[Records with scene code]
__________________________________________________

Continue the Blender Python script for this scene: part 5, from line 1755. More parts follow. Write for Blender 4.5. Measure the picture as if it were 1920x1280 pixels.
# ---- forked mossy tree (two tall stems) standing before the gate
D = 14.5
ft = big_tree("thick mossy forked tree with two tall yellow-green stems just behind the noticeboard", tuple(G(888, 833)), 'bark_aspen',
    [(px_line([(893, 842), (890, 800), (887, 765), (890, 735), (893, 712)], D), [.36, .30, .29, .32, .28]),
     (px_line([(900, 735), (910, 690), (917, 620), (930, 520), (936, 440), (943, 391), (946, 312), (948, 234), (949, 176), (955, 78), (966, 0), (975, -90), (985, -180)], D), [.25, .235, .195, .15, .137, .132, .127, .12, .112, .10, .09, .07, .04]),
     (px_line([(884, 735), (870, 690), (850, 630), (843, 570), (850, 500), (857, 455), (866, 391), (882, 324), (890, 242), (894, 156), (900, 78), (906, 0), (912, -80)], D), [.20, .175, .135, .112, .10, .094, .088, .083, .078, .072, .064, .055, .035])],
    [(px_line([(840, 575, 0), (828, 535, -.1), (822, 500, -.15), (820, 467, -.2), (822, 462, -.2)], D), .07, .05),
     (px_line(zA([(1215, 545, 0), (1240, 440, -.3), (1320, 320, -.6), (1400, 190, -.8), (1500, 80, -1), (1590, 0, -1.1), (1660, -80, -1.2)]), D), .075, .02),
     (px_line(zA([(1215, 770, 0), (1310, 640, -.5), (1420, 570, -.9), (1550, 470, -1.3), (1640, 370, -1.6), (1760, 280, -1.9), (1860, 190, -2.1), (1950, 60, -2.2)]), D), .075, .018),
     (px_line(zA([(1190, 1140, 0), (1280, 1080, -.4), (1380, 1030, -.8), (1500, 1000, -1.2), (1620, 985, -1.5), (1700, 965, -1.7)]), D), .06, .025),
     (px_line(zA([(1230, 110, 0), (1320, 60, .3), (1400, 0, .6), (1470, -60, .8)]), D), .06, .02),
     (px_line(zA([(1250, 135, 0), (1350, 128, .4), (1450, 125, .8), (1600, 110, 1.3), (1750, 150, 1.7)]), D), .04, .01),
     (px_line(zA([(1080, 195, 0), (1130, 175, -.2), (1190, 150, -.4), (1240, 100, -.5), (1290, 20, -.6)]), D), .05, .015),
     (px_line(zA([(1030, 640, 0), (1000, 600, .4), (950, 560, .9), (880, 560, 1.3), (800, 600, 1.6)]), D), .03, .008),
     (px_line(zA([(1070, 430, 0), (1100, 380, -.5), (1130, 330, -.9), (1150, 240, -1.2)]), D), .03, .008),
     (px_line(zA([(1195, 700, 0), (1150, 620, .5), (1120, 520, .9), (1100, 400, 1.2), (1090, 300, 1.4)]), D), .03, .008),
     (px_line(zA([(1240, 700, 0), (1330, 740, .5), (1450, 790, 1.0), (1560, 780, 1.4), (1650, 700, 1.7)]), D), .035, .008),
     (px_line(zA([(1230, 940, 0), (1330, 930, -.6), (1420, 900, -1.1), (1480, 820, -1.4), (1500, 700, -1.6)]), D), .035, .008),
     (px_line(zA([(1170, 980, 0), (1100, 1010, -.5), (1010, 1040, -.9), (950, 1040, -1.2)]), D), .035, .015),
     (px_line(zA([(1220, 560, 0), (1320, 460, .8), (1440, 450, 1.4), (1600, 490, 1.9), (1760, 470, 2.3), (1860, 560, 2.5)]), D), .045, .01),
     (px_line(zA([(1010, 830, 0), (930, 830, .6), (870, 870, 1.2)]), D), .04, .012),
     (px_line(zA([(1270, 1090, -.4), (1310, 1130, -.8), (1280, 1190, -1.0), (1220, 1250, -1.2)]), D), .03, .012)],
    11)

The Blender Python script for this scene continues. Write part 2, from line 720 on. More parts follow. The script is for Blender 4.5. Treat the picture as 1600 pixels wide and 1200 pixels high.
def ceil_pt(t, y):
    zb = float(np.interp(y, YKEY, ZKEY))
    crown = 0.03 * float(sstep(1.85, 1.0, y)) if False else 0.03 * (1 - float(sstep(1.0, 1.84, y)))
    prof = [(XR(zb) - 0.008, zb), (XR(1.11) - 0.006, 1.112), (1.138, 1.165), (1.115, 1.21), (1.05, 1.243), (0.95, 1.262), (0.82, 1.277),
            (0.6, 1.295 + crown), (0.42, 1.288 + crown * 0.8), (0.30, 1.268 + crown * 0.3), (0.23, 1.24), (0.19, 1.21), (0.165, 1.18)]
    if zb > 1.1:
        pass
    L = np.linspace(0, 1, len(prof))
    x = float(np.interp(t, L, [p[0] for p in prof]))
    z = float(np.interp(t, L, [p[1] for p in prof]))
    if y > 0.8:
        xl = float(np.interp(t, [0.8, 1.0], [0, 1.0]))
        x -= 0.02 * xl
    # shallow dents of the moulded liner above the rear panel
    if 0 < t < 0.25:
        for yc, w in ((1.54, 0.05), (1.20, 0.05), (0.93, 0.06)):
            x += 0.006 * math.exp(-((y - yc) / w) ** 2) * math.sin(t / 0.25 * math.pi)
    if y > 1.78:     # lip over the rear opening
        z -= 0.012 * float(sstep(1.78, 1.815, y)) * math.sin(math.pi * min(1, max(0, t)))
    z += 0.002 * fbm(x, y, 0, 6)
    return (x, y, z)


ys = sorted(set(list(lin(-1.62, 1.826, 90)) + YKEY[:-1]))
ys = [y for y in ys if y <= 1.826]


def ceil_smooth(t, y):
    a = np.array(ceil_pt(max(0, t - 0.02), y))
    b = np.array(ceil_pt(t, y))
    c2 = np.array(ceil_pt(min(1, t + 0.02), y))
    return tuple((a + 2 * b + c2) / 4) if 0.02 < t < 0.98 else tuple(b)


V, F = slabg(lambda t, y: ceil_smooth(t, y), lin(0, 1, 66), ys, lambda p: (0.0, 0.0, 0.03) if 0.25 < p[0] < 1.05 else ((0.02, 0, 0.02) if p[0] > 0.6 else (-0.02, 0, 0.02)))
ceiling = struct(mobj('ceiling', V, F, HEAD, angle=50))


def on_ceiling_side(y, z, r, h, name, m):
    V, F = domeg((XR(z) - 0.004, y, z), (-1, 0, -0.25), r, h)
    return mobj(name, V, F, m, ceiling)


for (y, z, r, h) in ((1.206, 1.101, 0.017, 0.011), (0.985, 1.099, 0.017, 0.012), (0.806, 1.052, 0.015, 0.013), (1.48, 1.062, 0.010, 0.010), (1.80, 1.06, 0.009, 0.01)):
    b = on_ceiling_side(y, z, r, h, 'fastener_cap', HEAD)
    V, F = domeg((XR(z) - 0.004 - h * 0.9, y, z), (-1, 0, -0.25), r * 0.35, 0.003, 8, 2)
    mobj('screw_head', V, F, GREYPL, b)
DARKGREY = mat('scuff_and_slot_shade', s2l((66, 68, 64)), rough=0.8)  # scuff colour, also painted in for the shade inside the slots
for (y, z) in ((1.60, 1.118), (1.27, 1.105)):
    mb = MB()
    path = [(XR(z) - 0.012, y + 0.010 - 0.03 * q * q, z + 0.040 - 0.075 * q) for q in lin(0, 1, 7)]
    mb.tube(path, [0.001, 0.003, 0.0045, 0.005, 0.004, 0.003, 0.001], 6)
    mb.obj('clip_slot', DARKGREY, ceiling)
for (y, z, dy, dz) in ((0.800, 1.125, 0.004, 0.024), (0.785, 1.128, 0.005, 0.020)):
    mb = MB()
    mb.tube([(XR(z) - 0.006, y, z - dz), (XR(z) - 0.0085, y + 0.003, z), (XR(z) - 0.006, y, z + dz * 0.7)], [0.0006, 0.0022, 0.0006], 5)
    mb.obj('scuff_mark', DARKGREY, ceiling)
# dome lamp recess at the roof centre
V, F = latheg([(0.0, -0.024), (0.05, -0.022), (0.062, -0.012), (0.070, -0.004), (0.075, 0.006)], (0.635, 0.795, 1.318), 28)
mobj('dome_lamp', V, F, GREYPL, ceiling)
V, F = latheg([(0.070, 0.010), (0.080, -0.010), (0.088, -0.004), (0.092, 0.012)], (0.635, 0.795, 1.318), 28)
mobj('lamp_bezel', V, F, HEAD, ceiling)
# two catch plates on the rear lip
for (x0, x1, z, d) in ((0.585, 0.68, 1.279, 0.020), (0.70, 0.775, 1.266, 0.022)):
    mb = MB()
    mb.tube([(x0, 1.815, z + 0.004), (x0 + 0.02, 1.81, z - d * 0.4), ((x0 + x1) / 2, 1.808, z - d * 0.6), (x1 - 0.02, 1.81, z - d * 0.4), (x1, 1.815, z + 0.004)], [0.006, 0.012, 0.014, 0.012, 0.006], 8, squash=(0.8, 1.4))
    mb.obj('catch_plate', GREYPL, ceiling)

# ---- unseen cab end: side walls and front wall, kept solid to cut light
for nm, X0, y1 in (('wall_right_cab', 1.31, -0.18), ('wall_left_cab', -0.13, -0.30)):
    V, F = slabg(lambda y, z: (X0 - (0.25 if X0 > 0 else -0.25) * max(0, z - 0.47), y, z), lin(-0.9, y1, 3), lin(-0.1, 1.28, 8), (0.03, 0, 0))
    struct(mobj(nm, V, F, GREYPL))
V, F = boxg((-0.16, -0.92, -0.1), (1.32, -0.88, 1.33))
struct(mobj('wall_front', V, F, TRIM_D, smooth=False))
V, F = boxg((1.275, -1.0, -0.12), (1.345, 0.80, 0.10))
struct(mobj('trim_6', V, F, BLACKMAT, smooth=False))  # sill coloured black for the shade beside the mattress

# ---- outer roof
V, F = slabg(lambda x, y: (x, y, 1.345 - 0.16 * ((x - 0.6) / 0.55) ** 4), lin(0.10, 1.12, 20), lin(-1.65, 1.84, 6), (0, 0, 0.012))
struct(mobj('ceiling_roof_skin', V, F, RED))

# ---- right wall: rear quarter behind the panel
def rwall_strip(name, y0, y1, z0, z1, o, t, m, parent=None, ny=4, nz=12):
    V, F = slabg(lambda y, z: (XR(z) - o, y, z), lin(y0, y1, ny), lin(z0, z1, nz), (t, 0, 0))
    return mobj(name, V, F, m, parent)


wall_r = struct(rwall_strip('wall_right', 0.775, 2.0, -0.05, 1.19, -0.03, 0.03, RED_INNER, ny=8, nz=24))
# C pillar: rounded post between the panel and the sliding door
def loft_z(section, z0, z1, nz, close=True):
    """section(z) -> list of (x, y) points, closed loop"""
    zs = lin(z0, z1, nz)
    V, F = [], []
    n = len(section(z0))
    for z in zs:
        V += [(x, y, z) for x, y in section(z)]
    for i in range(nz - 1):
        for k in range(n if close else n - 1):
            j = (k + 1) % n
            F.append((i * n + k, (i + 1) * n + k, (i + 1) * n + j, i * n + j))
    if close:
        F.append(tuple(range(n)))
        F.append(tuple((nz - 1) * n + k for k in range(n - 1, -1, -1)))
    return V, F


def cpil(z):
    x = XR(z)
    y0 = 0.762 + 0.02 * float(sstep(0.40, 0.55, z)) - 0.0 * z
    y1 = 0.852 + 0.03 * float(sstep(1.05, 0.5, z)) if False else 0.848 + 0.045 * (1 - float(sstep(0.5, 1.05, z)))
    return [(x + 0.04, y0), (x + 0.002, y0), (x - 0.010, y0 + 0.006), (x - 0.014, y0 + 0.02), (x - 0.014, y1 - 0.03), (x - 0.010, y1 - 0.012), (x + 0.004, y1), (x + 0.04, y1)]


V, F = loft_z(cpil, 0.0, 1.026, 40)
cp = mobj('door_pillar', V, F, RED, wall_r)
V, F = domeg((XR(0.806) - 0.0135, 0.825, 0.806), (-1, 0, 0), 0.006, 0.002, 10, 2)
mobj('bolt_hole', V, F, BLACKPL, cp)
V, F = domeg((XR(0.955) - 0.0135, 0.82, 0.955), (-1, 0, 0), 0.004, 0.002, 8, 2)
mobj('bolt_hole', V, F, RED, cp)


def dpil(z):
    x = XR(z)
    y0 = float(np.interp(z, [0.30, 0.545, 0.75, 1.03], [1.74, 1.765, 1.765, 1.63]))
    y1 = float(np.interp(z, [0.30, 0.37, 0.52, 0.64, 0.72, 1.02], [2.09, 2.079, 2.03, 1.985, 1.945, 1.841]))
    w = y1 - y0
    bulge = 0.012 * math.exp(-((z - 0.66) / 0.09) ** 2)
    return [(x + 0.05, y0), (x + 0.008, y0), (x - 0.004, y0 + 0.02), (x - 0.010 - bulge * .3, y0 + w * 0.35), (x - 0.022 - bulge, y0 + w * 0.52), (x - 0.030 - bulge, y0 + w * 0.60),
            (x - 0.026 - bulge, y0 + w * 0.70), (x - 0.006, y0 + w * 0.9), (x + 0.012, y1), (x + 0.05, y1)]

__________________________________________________

### Given request
Reproduce exactly the lines from the line with "struct(mobj('trim_6', V, F, BLACKMAT, smooth=False))" through the line with "return mobj(name, V, F, m, parent)", both end lines included, and only those lines.

### Finished answer
struct(mobj('trim_6', V, F, BLACKMAT, smooth=False))  # sill coloured black for the shade beside the mattress

# ---- outer roof
V, F = slabg(lambda x, y: (x, y, 1.345 - 0.16 * ((x - 0.6) / 0.55) ** 4), lin(0.10, 1.12, 20), lin(-1.65, 1.84, 6), (0, 0, 0.012))
struct(mobj('ceiling_roof_skin', V, F, RED))

# ---- right wall: rear quarter behind the panel
def rwall_strip(name, y0, y1, z0, z1, o, t, m, parent=None, ny=4, nz=12):
    V, F = slabg(lambda y, z: (XR(z) - o, y, z), lin(y0, y1, ny), lin(z0, z1, nz), (t, 0, 0))
    return mobj(name, V, F, m, parent)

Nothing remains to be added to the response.